(born June 4, 1944) Martínez was born in Laredo, Texas, and graduated from Texas A&I University, Kingsville in 1968. He now lives and works in San Antonio, Texas. A major figure in the Chicano Art Movement of the late 1970s and 1980s, Martínez’s portraits are icons of Mexican American art history. Deeply rooted in his native South Texas and its Mexican American culture, Martínez’s work reflects a broad knowledge of the western art canon and finds inspiration from color-field paintings, Mexican architecture, and photography. Martínez is drawn to the way in which Mexican American family photographs served as intimate, personal portraits, during a time when only white individuals or groups were being iconized in paintings. Martínez offsets his melancholic subjects against a vibrant palette of clothes in tension against abstract backgrounds. The individuals in Martínez’s works are merely hybrids derived and elaborated from many different photographs found in high school yearbooks, obituaries, newspapers, and other public sources. Martínez explains “The idea of a very frontal, and very emotionless, almost expressionless face just staring at you, came from Richard Avedon’s work.”
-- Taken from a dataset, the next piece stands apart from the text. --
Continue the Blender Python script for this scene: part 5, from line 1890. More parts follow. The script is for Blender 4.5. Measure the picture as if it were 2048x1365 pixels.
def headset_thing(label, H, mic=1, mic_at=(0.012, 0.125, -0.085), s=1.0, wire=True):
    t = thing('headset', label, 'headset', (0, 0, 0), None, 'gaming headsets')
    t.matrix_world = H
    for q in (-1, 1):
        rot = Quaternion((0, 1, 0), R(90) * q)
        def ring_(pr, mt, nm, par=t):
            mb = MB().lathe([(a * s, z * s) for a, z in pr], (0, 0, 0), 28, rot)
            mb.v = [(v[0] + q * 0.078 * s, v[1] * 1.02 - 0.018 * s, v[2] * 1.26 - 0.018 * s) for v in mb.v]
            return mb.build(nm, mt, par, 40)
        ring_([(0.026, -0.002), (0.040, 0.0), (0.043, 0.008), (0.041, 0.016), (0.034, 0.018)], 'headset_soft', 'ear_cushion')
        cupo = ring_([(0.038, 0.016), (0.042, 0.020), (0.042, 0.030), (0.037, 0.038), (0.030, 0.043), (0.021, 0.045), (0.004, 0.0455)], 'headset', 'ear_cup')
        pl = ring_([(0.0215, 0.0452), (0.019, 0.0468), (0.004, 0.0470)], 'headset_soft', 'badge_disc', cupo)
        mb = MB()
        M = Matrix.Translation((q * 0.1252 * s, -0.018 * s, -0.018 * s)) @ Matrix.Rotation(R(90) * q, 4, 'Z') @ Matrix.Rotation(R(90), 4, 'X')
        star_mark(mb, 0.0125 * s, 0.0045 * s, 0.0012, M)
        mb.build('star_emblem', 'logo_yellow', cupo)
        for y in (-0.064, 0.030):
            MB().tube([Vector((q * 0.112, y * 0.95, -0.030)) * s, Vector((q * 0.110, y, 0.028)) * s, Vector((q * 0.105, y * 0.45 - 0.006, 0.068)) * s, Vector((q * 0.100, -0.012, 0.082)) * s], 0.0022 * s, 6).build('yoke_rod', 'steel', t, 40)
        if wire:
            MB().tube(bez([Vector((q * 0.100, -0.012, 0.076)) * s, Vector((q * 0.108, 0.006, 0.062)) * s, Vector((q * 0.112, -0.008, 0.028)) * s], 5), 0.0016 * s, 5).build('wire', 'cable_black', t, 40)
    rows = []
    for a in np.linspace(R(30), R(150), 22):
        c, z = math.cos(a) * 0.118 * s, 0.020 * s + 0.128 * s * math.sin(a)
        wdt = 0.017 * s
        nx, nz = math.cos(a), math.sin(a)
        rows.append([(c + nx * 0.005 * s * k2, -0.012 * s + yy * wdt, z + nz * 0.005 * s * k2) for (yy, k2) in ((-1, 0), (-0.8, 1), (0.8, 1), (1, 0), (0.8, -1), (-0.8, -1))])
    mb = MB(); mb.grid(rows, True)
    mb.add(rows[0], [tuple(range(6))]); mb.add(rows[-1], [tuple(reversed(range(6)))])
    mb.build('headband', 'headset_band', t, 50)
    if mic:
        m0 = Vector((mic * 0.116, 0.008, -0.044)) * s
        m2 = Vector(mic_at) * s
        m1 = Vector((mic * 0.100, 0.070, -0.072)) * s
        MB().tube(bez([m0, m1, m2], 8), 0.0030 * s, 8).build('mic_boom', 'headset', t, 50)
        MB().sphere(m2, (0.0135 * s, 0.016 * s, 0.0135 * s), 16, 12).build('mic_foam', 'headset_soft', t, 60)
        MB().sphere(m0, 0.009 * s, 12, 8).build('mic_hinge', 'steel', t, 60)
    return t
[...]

The background in his paintings is like an upright wall layered with vibrant colors that are often seen in traditional Mexican architecture as well as in the more modern works of Mexican architects like Luis Barragan and Ricardo Legorreta. In Mexican architecture, as in Martínez’s pieces, the louder the colors the more powerful the statement. Now, instead of a skyline, the upper horizontal band of color can be seen as an elevated tier of paint functioning architecturally to distinguish the top frieze from the lower main part of the building. “I’ve never really done art that I would say is political. But I think the kind of art that becomes politicized, as in my case and in many of my contemporaries, is simply because it had a Chicano perspective or Chicano imagery. The Chicano Movement was such an overpowering thing that I couldn’t help but become associated with it. The Chicano Movement was a renaissance in thinking about us and in creating those institutions and images and writings that reflected who we are. They were non-existent at that time, we had nothing to relate to, so we had to make it up as we went along. And that was the road to a deeper understanding of who we are.” – César A. Martínez.
Martínez’s work has been included in landmark exhibits like Hispanic Art in the United States: Thirty Contemporary Painters & Sculptors; La Frontera/The Border: Art About the Mexican/U.S. Border Experience; and Chicano Art: Resistance and Affirmation 1965-1985. He was honored with a solo exhibition, and accompanying book, at the McNay Art Museum, San Antonio, Texas in 2009. His work has been exhibited and is part of the permanent collection of institutions like the Smithsonian American Art Museum, Washington, DC.; Brooklyn Art Museum, Brooklyn, NY; Museo de Arte Moderno, Mexico City; LACMA, Los Angeles, CA; the Museum of Fine Arts, Houston and the Mexican Fine Arts Center Museum, Chicago, IL.